Indeed, many investors are preparing for the chance that the Fed will have to not only put their rate-hike plans on hold, but actually begin cutting rates and looking for other ways to stimulate the economy. One idea, which was adopted last week by the Japanese central bank, is to move to a policy of negative interest rates.

Economists have long thought negative interest rates were impossible because of the existence of paper money. If the central bank were to set a negative interest rate, people would respond by hoarding cash rather than paying a bank for the privilege of keeping their money. But several central banks, including Japan’s and Denmark’s, have adopted negative rates, proving that the central banks can get financial institutions to pay them to hold reserves.

And officials at the Fed appear to be acting like the possibility of negative interest rates is real. Among the numerous economic scenarios that the Fed plans to include in its annual big bank stress test this year is one in which three-month Treasury yields stay below zero for a prolonged period of time.

But there is less evidence that these negative rates filter to the real economy in any meaningful way. In the United States, for instance, banks are required to a keep a minimum amount of reserves at the Fed. So if the Fed were to institute slightly negative rates, banks would be required to put up with it, and the negative funds rate would serve as a kind of bank tax.
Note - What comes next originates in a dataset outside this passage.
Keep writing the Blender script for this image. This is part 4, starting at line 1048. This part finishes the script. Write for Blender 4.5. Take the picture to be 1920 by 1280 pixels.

But banks couldn’t turn around and get the average consumer to pay them for the privilege of opening an account. At a certain point, the average saver would revert to stowing cash under his mattress. As I wrote back in October when former Fed Chair Ben Bernanke began to discuss negative rates publicly:

To engineer interest rates significantly below the rates we’re now seeing, we’d have to change our relationship to paper money. As it stands now, the government guarantees that the nominal return on paper money is at least zero. But if the laws were changed so that paper money was not required to be accepted for “all debts public and private,” and the central bank was allowed to dictate new values of paper money, the Fed could engineer significantly negative interest rates. For instance, if the central bank were able to declare that a person depositing $100 in cash could only receive a credit of $98 when he deposited that money, that would in effect be the same as setting short-term interest rates at negative 2%.

While this might seem like a radical step to take, it’s not more radical than, for instance, the rich world abandoning the gold standard during the Great Depression. If the American economy does sink again into recession, policymakers will be forced to consider more radical steps. A big shake up in monetary policy, like significantly negative rates, could be more appealing to policymakers than aggressive fiscal stimulus, especially as the budget deficit is set to increase in years to come, even without added stimulus.

This post was updated to include figures from Friday’s Employment Situation Report.